Trade with Vietnam grows

Bilateral trade between Cambodia and neighbouring Vietnam increased by more than 10 per cent last year on the previous year, according to data from the Vietnam Trade Office in Cambodia.

The data showed that total trade volume was $3.3 billion between January and the end of December, compared with $2.836 billion in the same period of 2011 – an increase of 17 per cent.

The figures reveal that Cambodia’s total exports to Vietnam rose by 13.19 per cent to $486 million in 2012, up from $430 million in 2011, while total imports from Vietnam increased by about 18 per cent from $2.4 billion to $2.8 billion.

Both governments pledged in June of last year to advance two-way trade, with the hope of ultimately reaching $5 billion in trade by 2015.

 “I do believe that, with the trend witnessed, we can reach the goal set by the two governments. In recent years, the two sides have been focusing on implementing effective measures to promote bilateral trade, especially in the facilitation of border trade,” Tran Tu, trade attache to the Vietnam Trade Office in Cambodia, said.

 “So in the near future, border trade will develop at a higher rate, effectively contributing to general bilateral trade,” he added.

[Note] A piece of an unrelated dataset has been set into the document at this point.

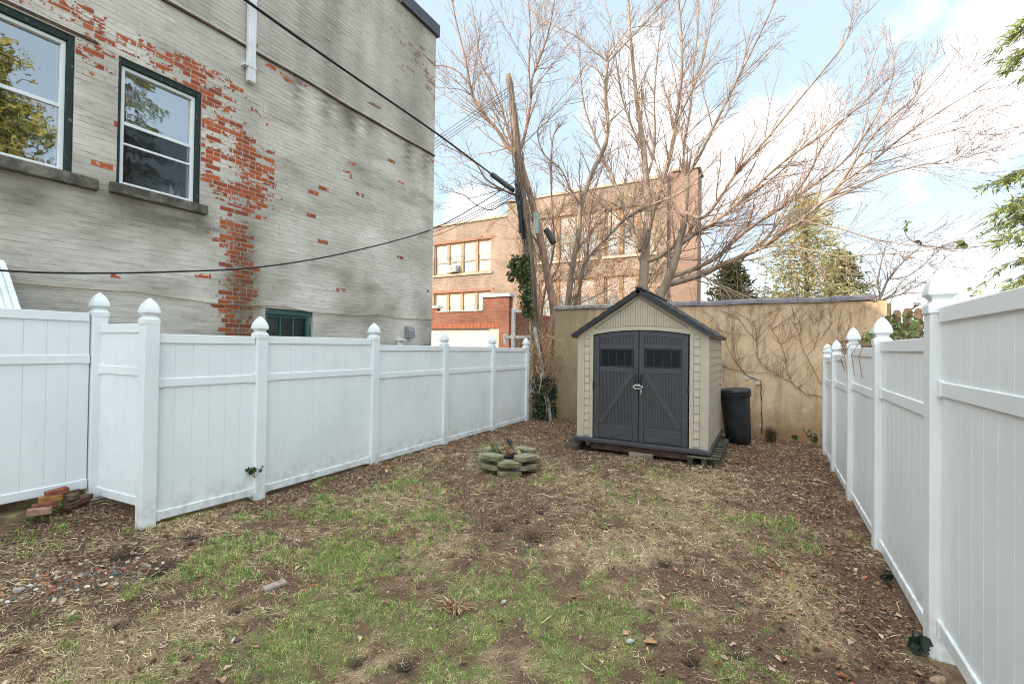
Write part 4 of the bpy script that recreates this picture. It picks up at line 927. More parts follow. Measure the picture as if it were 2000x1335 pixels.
tree('bare_tree', 'large spreading tree leaning right over the tan wall with long arching limbs', [
    ([(1262, 700), (1278, 620), (1290, 575), (1302, 552), (1311, 530), (1319, 505), (1327, 475), (1333, 450), (1338, 425), (1339, 395), (1342, 365), (1341, 345)], 14.4, 14.2, .21, .07),
    ([(1341, 345), (1335, 310), (1340, 265), (1350, 200), (1355, 130), (1362, 60), (1366, -20)], 14.2, 14.8, .055, .015), ([(1341, 345), (1366, 305), (1393, 250), (1418, 200), (1448, 140), (1478, 80), (1508, 15), (1520, -20)], 14.2, 13.6, .06, .015),
    ([(1339, 415), (1372, 425), (1400, 395), (1428, 352), (1455, 320), (1500, 268), (1548, 210), (1598, 150), (1645, 92), (1660, 60)], 14.2, 13.2, .07, .012), ([(1326, 480), (1360, 455), (1400, 430), (1450, 388), (1500, 342), (1545, 305), (1600, 268), (1670, 215), (1700, 190)], 14.3, 13, .075, .012),
    ([(1300, 556), (1340, 545), (1375, 534), (1400, 521), (1430, 509), (1462, 494), (1500, 475), (1540, 445), (1565, 430), (1602, 398), (1640, 360), (1680, 300), (1720, 248), (1785, 190), (1800, 150)], 14.4, 12.6, .13, .012),
    ([(1312, 540), (1350, 527), (1385, 511), (1405, 498), (1440, 465), (1472, 440), (1520, 410), (1562, 380), (1620, 338), (1662, 300), (1705, 238), (1740, 165), (1747, 115)], 14.4, 13.4, .09, .012),
    ([(1480, 487), (1530, 478), (1580, 488), (1640, 500), (1700, 497), (1760, 495), (1830, 485)], 13.4, 12.2, .03, .008), ([(1602, 398), (1650, 378), (1720, 345), (1800, 322), (1850, 318), (1895, 305)], 13.1, 12.2, .035, .008), ([(1640, 360), (1700, 318), (1770, 262), (1840, 215), (1900, 180)], 12.9, 12.2, .035, .008),
    ([(1470, 495), (1510, 450), (1540, 400), (1580, 340), (1610, 280), (1650, 230), (1690, 160), (1710, 100)], 13.6, 14.2, .04, .010), ([(1565, 430), (1605, 440), (1640, 446), (1690, 462), (1750, 475), (1800, 480)], 13.2, 12.6, .03, .008), ([(1680, 300), (1740, 290), (1800, 270), (1860, 255)], 12.8, 12.3, .02, .007),
    ([(1370, 538), (1408, 556), (1450, 576), (1492, 592)], 14, 13.4, .04, .02), ([(1338, 425), (1310, 400), (1290, 350), (1275, 290), (1262, 220)], 14.2, 13.6, .035, .01)],
    base(1262, 700, 14.4), TRUNK, dens=5.3, seed=13, L0=2.5, upb=.2)
tree('bare_tree', 'thin young tree with a red brown stem left of the forked tree', [
    ([(1062, 760), (1056, 640), (1066, 560), (1082, 480), (1078, 400), (1076, 330), (1080, 270), (1090, 250)], 13.4, 13.2, .06, .02), ([(1066, 560), (1090, 520), (1095, 480), (1085, 440), (1100, 400), (1110, 350)], 13.4, 13.8, .04, .012),
    ([(1128, 700), (1132, 600), (1136, 540), (1150, 470), (1155, 400), (1175, 330)], 15.5, 15.5, .07, .02)], base(1062, 760, 13.4), REDB, dens=5, seed=21, L0=1.4)
tree('bare_tree', 'small pale bare tree with low arching branches right of the golden conifer', [
    ([(1700, 660), (1712, 600), (1724, 570), (1735, 545), (1755, 520), (1775, 500)], 16, 16, .06, .015), ([(1716, 590), (1740, 580), (1775, 572), (1810, 573)], 16, 15.4, .04, .01), ([(1720, 580), (1715, 550), (1722, 510), (1730, 480)], 16, 16.5, .04, .01), ([(1735, 545), (1770, 540), (1800, 520), (1820, 500)], 16, 15, .025, .008)],
    base(1700, 660, 16), M('pale bark', (.30, .25, .21), .9), M('pale twigs', (.26, .20, .17), .9), dens=7, seed=31, L0=1.2, maxlev=3)
# ------------------------------------------------------------------ conifers
LEAFG = Mtint('conifer needles', .7, .2, .42)
def needles(acc, p0, ax, side, L, cols, ln, wd, step, droop=.15):
    """short flat needle sprays on both sides of a twig"""
    n = max(2, int(L/step)); nrm = ax.cross(side)
    for i in range(n):
        t = (i+.5)/n; p = p0+ax*(L*t)+V((0, 0, -droop*L*t*t))
        for s in (-1, 1):
            d = (side*s*rng.uniform(.7, 1.1)+ax*rng.uniform(.4, .9)+nrm*rng.uniform(-.35, .35)+V((0, 0, -.2))).normalized(); l = ln*rng.uniform(.6, 1.2)*(1.15-.6*t); w = ax*(wd*.5)
            q = p+d*l; c = cols[rng.randrange(len(cols))]; c = jit(c, .22)
            acc[0].extend([tuple(p-w), tuple(p+w), tuple(q+w*.6), tuple(q-w*.6)]); acc[1].extend([c]*4)
def frond(acc, mbw, p0, p1, sag, nside, Ls, cols, ln=.05, wd=.014, step=.03, r=.02, start=.25):
    n = 8; pts = []
    for i in range(n+1):
        t = i/n; pts.append(p0.lerp(p1, t)+V((0, 0, -sag*math.sin(t*1.9)*t+sag*.55*t*0)))
    mbw.tube(pts, [r*(1-.8*i/n) for i in range(n+1)], 5, cap=False)
    for j in range(nside):
        t = start+(1-start)*(j+rng.random())/nside; k = min(int(t*n), n-1); p = pts[k].lerp(pts[k+1], t*n-k); ax = (pts[k+1]-pts[k]).normalized()
        sd = ax.cross(V((0, 0, 1))).normalized(); s = 1 if j % 2 else -1
        d = (sd*s*rng.uniform(.7, 1.1)+ax*rng.uniform(.5, 1.)+V((0, 0, rng.uniform(-.35, .2)))).normalized(); L = Ls*(1.15-t)*rng.uniform(.7, 1.2)+.05
        mbw.tube([p, p+d*L*.5+V((0, 0, -.03*L)), p+d*L+V((0, 0, -.15*L))], [r*.3, r*.2, .002], 3, cap=False)
        needles(acc, p, d, d.cross(V((0, 0, 1))).normalized(), L, cols, ln, wd, step)
        if L > .3:
            for q in range(int(L/.11)):
                tt = rng.uniform(.2, .95); pp_ = p+d*(L*tt)+V((0, 0, -.15*L*tt*tt)); s2 = rng.choice((-1, 1)); d2 = (d*.7+d.cross(V((0, 0, 1))).normalized()*s2*.8+V((0, 0, rng.uniform(-.3, .1)))).normalized()
                needles(acc, pp_, d2, d2.cross(V((0, 0, 1))).normalized(), L*.42*(1.1-tt)+.05, cols, ln, wd, step)
def finish(acc, name, root):
    v = np.array(acc[0], np.float32)-np.array(root.location, np.float32)[None]; k = len(v)//4
    npmesh(name, v, np.arange(4*k).reshape(-1, 4), LEAFG, np.array(acc[1], np.float32), root)
rng.seed(77)
HEMB = M('hemlock bark', (.13, .085, .06), .95, (.07, .05, .04), 9, bstr=.6)
HB = V((5.3, 6.9, 0)); hem = empty('hemlock_tree', tuple(HB), 'feathery green hemlock whose branches reach in above the right fence', 'tree')
acc = ([], []); wd_ = MB(); wd_.tube([HB, HB+V((.05, 0, 4)), HB+V((0, .05, 9)), HB+V((0, 0, 13))], [.24, .18, .09, .02], 10)
gc = [(.26, .31, .10), (.36, .37, .12), (.18, .23, .10), (.46, .42, .14), (.15, .19, .12)]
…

Cambodia’s main export products to Vietnam were sea and freshwater foods, corn, dried tobacco, latex, paddy rice and cashew nuts. The majority of Vietnamese products imported into the Kingdom were steel and made-from-steel products, confectionery and cereal products, garments, rubber products, fruit and vegetables, paper, metal products, machinery, and vehicles and spare parts.

However, Tran said, some border problems persist and it will take co-operation between both sides to resolve them.

“There are some difficulties and shortcomings, including border checks and transport fees, the poor condition of trade facilitation and infrastructure at the borders, and competition from other foreign suppliers,” he told the Post.

This year, however, he expects the volume of bilateral trade to increase by at least 20 per cent.